Item #18701 A 22 Year Old African American Soldier fights in the Civil War as a substitute for white cotton merchant. Civil War African American.

A 22 Year Old African American Soldier fights in the Civil War as a substitute for white cotton merchant

DS - Document Signed

(MILITARY--CIVIL WAR.) Certificate issued to a Memphis man who hired a Black substitute named Henry Porter assigned to the 88th Regiment of US Col. Infantry to avoid the draft. 2 pages, each about 10 x 8 inches, signed by various officers; folds, minor wear. Memphis, TN, 28 January and 15 February 1865. In March 1863, U.S. Congress passed the Enrollment Act authorizing a national draft. Drafted or enrolled men of means could hire substitutes to serve in their stead. Many substitutes were African Americans fleeing war or slavery and seeking a source of income and citizenship. Lincoln’s formal Emancipation Proclamation, January 1, 1863 decreed that all persons held as slaves within a state in rebellion against the U.S. were freed,The Proclamation also declared that those freed people would “be received into the armed service of the United States to garrison forts, positions, stations, and other places, and to man vessels of all sorts in said service.” The 1863 Enrollment Act repealed the earlier ban on obtaining substitutes to serve in place of those not wanting to fight in the northern army.
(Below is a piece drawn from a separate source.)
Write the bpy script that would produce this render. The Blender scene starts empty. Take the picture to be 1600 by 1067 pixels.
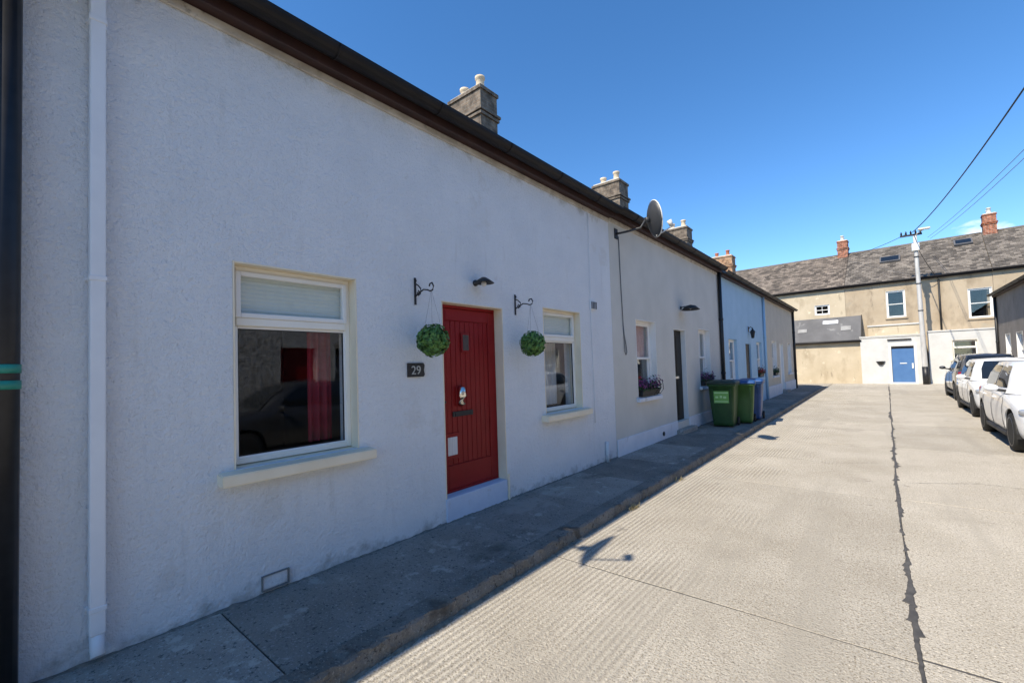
import bpy, bmesh, math, random
from mathutils import Vector, Matrix
S = bpy.context.scene
COL = S.collection
rnd = random.Random(7)
PI = math.pi

# ------------------------------------------------------------------ camera
YAW, PITCH, ROLL, CAMH = 0.691466305, 0.034716472, math.radians(-1.8), 1.641
fw = Vector((-math.sin(YAW)*math.cos(PITCH), math.cos(YAW)*math.cos(PITCH), math.sin(PITCH)))
r0 = Vector((math.cos(YAW), math.sin(YAW), 0)); u0 = r0.cross(fw)
rr = math.cos(ROLL)*r0 + math.sin(ROLL)*u0; uu = -math.sin(ROLL)*r0 + math.cos(ROLL)*u0
cd = bpy.data.cameras.new('camera'); cam = bpy.data.objects.new('camera', cd); COL.objects.link(cam)
cam.matrix_world = Matrix(((rr.x, uu.x, -fw.x, 0), (rr.y, uu.y, -fw.y, 0), (rr.z, uu.z, -fw.z, CAMH), (0, 0, 0, 1)))
cd.sensor_fit = 'HORIZONTAL'; cd.sensor_width = 36; cd.lens = 690/1600*36; cd.shift_y = 16.5/1600; cd.clip_start = .05; cd.clip_end = 2000
S.camera = cam

# ------------------------------------------------------------------ sky, sun, exposure
SUNV = Vector((.217, .85, -1)).normalized()          # direction the light travels
elev = math.asin(-SUNV.z); azim = math.atan2(-SUNV.x, -SUNV.y)
world = bpy.data.worlds.new('World'); S.world = world; world.use_nodes = True
nt = world.node_tree; nt.nodes.clear()
wo = nt.nodes.new('ShaderNodeOutputWorld'); bg = nt.nodes.new('ShaderNodeBackground')
sky = nt.nodes.new('ShaderNodeTexSky'); sky.sky_type = 'NISHITA'; sky.sun_disc = False
sky.sun_elevation = elev; sky.sun_rotation = azim; sky.altitude = 1500; sky.air_density = 1.0; sky.dust_density = 0; sky.ozone_density = 3.0
bg.inputs['Strength'].default_value = .105
# sparse fair-weather cumulus low over the horizon, all the way round
tc = nt.nodes.new('ShaderNodeTexCoord'); mp = nt.nodes.new('ShaderNodeMapping'); mp.inputs['Scale'].default_value = (1, 1, 2.6); mp.inputs['Location'].default_value = (19.32, 10.0, .3)
nz = nt.nodes.new('ShaderNodeTexNoise'); nz.inputs['Scale'].default_value = 3.4; nz.inputs['Detail'].default_value = 9; nz.inputs['Roughness'].default_value = .56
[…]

The Act authorized “any person to furnish an acceptable substitute to take his place.” The Act limited the amount paid to a substitute to $300. Also, conscientious objectors could pay a $300.00 commutation fee to avoid service. The $300 cap was intended to keep the price of substitutes within the means of many drafted men. According to historian Tyler Anbinder, three-quarters of the drafted men in the North in 1863 hired substitutes. In this document, a white Prussian-born cotton merchant named Bernard Bowling (1834-1900) presents his military substitute to gain exemption from the draft: "Henry Porter, age 22 years, black eyes, black hair, dark complexion . . . assigned to the 88th Regiment of U.S. Col. Infantry." It is accompanied by Bowling's "Certificate of Non-Liability" "by reason of having furnished a substitute." 88th Regiment, United States Colored Infantry was organized April 4, 1864, from 17th Corps de Afrique Infantry. Duty at Port Hudson, La., till July, 1864, when it was broken up July 28, 1864. Then Organized at Memphis, Tenn., February 20, 1865. Attached to Post and Defences of Memphis, Tenn., District of West Tennessee, and Consolidated with 3rd United States Colored Heavy Artillery December, 16, 1865. The 88th was one of 22 Regiments of colored Infantry during the civil war.